Relaciones.

SIEMPRE me costaron las relaciones personales, en todos los sentidos. En el colegio, desde muy pequeño, los otros niños me daban miedo. Supongo que era porque tengo dos hermanas mayores, y sólo jugaba con ellas. Al llegar al colegio el resto de chicos eran para mí como extraños, gente de la que tenía que desconfiar y a quienes mejor que no me acercase. No obstante, conservo hasta el día de hoy dos amigos del parvulario, Jesús y Marina, que son incondicionales, no importa el tiempo que pase. Empecé a conocer a otros amigos en el instituto, al comenzar a hacer teatro, y en la universidad. Supongo que me empecé a abrir. Pero siempre estaba presente esa sensación de la infancia de que no me iban a aceptar tal y como era, que tenía que hacer algo especial, que tenía que ponerme un envoltorio mejor del que llevaba para que me aceptasen.
En cuanto a las relaciones de pareja, siempre ocurrían más dentro de mi cabeza que en la realidad.
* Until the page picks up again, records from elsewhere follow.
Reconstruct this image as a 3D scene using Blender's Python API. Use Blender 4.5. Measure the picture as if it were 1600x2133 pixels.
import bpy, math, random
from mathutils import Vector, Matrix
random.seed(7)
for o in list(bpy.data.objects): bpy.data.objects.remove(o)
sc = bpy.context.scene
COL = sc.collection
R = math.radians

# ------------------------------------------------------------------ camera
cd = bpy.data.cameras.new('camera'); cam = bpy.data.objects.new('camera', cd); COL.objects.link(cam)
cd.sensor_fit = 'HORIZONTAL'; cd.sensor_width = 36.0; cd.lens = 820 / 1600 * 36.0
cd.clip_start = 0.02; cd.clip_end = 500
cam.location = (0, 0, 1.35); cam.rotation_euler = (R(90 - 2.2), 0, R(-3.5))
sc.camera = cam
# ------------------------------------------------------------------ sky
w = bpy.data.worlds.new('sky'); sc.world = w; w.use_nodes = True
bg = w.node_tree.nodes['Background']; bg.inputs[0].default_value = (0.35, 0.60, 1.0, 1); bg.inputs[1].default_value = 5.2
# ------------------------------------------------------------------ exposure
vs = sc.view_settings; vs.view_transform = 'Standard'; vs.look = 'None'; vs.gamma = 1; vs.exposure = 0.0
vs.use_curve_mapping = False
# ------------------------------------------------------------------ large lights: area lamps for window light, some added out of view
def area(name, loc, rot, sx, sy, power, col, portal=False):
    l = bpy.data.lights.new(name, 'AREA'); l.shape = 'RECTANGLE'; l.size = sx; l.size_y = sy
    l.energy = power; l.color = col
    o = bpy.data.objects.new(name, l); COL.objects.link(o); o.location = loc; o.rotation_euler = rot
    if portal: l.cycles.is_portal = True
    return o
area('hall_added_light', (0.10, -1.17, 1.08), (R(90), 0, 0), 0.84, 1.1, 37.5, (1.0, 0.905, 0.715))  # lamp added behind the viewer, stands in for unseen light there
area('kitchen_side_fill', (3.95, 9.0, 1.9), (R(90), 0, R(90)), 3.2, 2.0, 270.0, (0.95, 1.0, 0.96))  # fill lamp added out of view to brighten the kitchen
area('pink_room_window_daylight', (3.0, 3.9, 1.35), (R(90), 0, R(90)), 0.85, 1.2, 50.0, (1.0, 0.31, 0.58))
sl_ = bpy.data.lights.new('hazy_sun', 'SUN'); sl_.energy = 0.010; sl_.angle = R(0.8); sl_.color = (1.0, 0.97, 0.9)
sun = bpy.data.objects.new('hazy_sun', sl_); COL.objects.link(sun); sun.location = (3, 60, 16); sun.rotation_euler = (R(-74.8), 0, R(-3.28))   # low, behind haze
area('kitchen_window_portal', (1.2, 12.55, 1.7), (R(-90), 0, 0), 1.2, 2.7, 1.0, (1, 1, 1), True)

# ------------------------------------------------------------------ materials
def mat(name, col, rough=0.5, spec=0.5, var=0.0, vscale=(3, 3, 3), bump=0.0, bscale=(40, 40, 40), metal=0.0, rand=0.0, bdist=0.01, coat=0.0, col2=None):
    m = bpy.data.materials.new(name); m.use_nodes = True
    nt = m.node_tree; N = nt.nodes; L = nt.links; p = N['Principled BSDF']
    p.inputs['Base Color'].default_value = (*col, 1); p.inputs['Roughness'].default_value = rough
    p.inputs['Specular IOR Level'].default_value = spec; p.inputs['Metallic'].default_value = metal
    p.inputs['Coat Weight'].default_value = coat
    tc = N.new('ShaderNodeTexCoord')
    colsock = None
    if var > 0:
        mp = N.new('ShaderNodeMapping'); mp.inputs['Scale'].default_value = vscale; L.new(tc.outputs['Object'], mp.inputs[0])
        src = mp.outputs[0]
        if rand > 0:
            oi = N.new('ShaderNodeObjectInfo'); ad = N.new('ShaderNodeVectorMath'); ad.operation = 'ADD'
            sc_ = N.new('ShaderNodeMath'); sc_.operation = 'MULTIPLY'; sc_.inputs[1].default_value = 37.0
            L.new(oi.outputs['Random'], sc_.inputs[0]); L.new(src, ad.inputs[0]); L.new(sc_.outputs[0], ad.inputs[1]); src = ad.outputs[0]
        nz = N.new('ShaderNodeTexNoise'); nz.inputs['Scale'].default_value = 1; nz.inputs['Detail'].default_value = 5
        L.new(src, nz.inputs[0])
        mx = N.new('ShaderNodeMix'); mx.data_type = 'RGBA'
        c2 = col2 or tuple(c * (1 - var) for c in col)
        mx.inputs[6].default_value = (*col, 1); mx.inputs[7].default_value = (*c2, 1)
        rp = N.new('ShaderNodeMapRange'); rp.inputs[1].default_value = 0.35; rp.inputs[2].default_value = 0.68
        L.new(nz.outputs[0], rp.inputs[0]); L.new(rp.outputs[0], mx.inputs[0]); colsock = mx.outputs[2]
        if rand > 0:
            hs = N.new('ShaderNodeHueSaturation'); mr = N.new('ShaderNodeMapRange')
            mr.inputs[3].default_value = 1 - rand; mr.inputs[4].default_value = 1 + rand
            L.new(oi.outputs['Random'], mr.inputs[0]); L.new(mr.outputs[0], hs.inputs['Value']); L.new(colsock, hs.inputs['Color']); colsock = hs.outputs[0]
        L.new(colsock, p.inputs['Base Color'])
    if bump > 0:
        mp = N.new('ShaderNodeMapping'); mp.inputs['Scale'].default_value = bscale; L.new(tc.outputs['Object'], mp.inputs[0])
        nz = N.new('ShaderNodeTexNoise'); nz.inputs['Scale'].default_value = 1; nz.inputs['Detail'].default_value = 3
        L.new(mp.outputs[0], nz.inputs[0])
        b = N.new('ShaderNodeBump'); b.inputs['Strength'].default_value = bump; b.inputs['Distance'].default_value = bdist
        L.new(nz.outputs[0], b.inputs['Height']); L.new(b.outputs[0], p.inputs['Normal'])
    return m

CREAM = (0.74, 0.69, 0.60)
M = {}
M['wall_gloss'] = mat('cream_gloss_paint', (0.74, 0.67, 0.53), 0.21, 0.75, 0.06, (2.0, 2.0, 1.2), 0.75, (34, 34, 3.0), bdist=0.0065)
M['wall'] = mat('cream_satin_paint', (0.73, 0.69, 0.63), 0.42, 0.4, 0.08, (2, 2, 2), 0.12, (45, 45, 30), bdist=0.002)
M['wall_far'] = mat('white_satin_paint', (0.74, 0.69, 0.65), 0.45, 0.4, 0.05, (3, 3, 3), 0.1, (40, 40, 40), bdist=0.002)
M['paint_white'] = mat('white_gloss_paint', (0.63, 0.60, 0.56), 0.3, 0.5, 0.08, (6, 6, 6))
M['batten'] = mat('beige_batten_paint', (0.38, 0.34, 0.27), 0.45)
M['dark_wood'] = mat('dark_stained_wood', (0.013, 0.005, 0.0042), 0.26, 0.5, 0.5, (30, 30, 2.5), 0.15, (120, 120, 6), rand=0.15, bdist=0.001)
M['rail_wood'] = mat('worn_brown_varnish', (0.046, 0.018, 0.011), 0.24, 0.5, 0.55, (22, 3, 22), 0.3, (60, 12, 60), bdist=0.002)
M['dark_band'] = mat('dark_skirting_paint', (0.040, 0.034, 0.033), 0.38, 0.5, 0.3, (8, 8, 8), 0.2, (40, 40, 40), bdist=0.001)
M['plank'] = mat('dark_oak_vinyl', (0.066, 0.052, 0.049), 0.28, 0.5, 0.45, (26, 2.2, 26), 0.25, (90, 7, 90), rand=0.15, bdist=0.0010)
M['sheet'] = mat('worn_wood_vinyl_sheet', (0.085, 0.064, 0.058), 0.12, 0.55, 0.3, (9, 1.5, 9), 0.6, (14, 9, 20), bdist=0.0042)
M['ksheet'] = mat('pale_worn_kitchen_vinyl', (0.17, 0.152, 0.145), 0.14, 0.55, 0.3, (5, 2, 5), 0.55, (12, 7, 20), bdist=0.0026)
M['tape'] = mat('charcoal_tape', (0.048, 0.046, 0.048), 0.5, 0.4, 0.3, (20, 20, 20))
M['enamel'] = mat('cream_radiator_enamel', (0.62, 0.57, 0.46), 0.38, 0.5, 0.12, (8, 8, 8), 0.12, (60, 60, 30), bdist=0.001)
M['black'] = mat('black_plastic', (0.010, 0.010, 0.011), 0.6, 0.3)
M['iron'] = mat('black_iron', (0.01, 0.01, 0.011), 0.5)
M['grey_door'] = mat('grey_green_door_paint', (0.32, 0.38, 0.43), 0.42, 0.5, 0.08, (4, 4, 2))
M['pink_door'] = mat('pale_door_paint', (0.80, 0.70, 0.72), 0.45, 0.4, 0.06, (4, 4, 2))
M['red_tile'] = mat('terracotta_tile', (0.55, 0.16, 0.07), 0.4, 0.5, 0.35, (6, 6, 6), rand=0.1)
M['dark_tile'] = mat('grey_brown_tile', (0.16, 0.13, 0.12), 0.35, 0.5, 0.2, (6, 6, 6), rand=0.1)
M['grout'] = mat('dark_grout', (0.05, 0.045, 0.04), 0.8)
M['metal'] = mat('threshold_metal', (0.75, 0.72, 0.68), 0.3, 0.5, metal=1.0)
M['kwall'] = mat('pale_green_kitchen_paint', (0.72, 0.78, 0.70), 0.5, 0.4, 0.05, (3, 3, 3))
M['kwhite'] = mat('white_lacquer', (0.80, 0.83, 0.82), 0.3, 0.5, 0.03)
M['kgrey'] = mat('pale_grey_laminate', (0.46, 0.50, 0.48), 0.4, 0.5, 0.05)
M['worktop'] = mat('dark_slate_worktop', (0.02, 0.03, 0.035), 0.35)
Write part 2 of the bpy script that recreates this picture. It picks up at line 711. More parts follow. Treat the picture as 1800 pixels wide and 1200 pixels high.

Me gustaban los amores imposibles. Enamorarme del chico que jamás se fijaría en mí, entre otras cosas porque era heterosexual, o sentir amores “enormes” pero no correspondidos. Supongo que era una manera de que todo se quedase en el ámbito de lo “potencial”, de lo que podía ser, pero que nunca sería por equis motivos. No se materializaba. Y eso, de alguna manera, me hacía sentir cómodo, seguro. Podía tenerlo todo, pero sólo en mi cabeza. Así no me tenía que ensuciar las manos, no tenía que enfrentarme a las dificultades, a las decepciones, a que te dijesen que no. Siempre estaba jugando en “tiempo muerto”. Y creía que el tiempo muerto era real, que no contaba en el cómputo de mi vida, pero la vida iba sumando realmente.